Terrorbekämpfung nicht primär militärisch ausrichten
Die Forscher*innen benannten sieben Empfehlungen. Die neue Bundesregierung solle etwa eine unabhängige Kommission zur Evaluierung des Einsatzes einsetzen und den deutschen Beitrag zur Terrorbekämpfung nicht mehr primär militärisch ausrichten. Stattdessen solle sie Terrorist*innen juristisch verfolgen und mit Regierungen vor Ort zusammenarbeiten. Ratsam sei es auch, für künftige Einsätze realistische Ziele zu formulieren, die Risiken zu benennen und frühzeitig eine Exit-Strategie mitzudenken. Parallel dazu müsse die Handlungsfähigkeit der Europäischen Union (EU) verbessert werden.
Neben der Stärkung ziviler Mechanismen empfehlen die Forscher*innen den Ausbau militärischer Fähigkeiten für den Notfall. "Wir haben in Kabul gesehen, dass die EU nicht in der Lage war, den Flughafen dort zu sichern", kritisierte Ursula Schröder vom Institut für Friedensforschung und Sicherheitspolitik an der Universität Hamburg. Die Lehre aus Afghanistan sei nicht, solche Einsätze in Zukunft zu unterlassen, sondern sie neu auszurichten. Mit Osttimor, Liberia oder Bosnien-Herzegowina gebe es Beispiele erfolgreicher Interventionen.

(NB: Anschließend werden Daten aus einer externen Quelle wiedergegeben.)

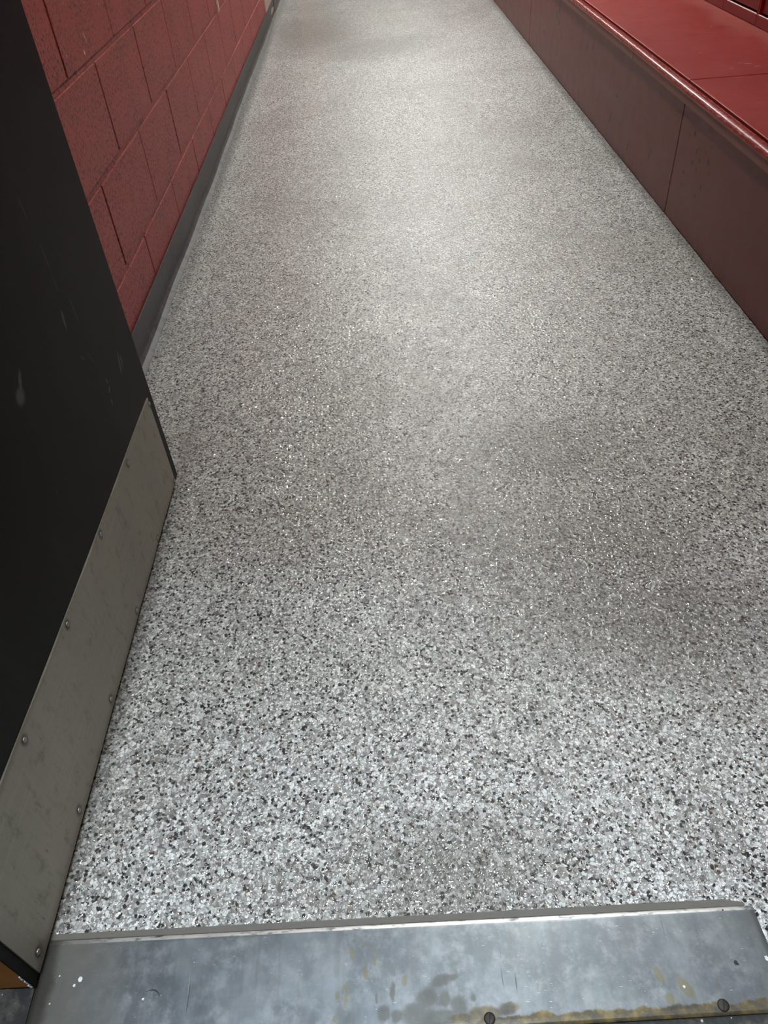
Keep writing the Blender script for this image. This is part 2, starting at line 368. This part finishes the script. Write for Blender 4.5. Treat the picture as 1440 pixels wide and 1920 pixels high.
# ------------------------------------------------------------------ left block wall
Z1, CH, BL, Y0 = .1989, .20034, .4064, 1.9489
def block_wall(ymax):
    bm = bmesh.new()
    box(bm, -.20, -.0065, .06, ymax, 0, CZ)
    for n in range(-1, 13):
        z0 = Z1+(n)*CH+.0068; z1 = Z1+(n+1)*CH-.0068
        if n == -1: z0 = .005
        z1 = min(z1, CZ-.002)
        if z1-z0 < .03: continue
        off = 0 if n % 2 == 1 else .5      # courses alternate; odd ones share the first joint
        # course below level 1 (n=-1) lines up with course n=1
        k0 = -6
        y = Y0+(k0+off)*BL
        while y < ymax:
            a, b = max(y+.0032, .07), min(y+BL-.0032, ymax)
            if b-a > .03:
                vs0 = len(bm.verts)
                box(bm, -.0064, random.uniform(-.0004, .0004), a, b, z0, z1, bev=.0016, seg=2)
            y += BL
        if n >= 0: box(bm, -.0065, -.0034, .07, ymax, Z1+n*CH-.0072, Z1+n*CH+.0072, bev=.0006)
    return bm
YW = 5.70
wall = struct('wall_left', block_wall(YW), [M['block']])
# pale door frame in the wall where the red blocks end, and the wall carrying on behind it
struct('trim_1', B(-.20, .004, YW+.001, YW+.9, 0, 2.15, bev=.004), M['pink'])
bm = bmesh.new(); box(bm, -.20, 0, YW+.902, YF, 0, CZ); box(bm, -.2, -.001, YW, YW+.901, 2.152, CZ)
struct('wall_left_far', bm, M['pink'])
# rubber cove base
def cove(y0, y1, seed):
    rr = random.Random(seed); ph = [rr.uniform(0, 6) for _ in range(4)]
    def wob(y, x, z):
        if z > .03: return 0
        return .0022*math.sin(y*2.7)+.0012*math.sin(y*11+1)
    pts = [(.0012, 0), (.0012, .0865), (.004, .0885), (.0055, .087), (.0055, .030), (.0075, .018), (.0125, .009), (.020, .004), (.024, .0012), (.024, 0)]
    return prof(pts, y0, y1, max(2, int((y1-y0)*14)), wob)
for i, (a, b) in enumerate(((.29, 2.699), (2.7, 3.919), (3.9205, 6.19))):
    o = struct('baseboard_left' if i == 0 else 'baseboard_left.%03d' % i, cove(a, b, i), M['rubber'], smooth=False)
o = struct('baseboard_left.003', prof([(.0052, 0), (.0052, .0865), (.009, .0885), (.009, .02), (.011, 0)], 6.2, 8.6, 4), M['rubber'])
# cream strip of filler standing in a block joint
o = obj('cream_strip', prof([(0, .392), (.0065, .394), (.0075, .60), (0, .602)], 3.797, 3.812, 1), M['cream'])
tag(o, 'short cream strip stuck upright on the red block wall over a joint', 'strip')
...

Schröder: Parallelen von Mali zu Afghanistan deutlich
Derzeit bereite Mali der Friedensforschung besondere Sorgen, sagte Schröder: Die Parallelen zu Afghanistan seien deutlich. Es fehle dort eine glaubwürdige Regierung, und die militärische Intervention bringe keine nachhaltige Sicherheit. Es brauche eine Exit-Option mit Schutz der Ortskräfte und eine andere Strategie, wie mit dem Terror umzugehen sei. Die Bundeswehr ist in dem westafrikanischen Land an der EU-Ausbildungsmission EUTM und am UN-Blauhelmeinsatz Minusma beteiligt.

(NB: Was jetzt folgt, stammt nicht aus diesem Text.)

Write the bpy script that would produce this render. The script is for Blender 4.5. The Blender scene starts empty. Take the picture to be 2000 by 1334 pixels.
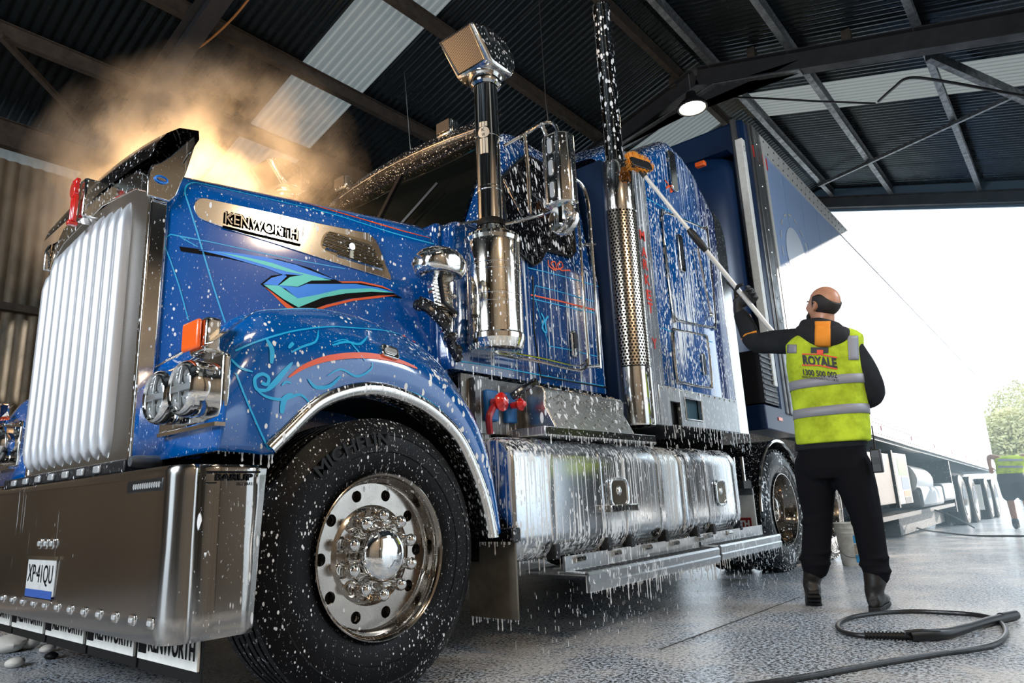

Herausgeber der Sonderstellungnahme sind das Bonn International Centre for Conflict Studies, das Leibniz-Institut Hessische Stiftung Friedens- und Konfliktforschung, das Institut für Friedensforschung und Sicherheitspolitik an der Universität Hamburg und das Institut für Entwicklung und Frieden der Universität Duisburg-Essen. Sie geben seit 1987 jährlich ein gemeinsames Friedensgutachten heraus.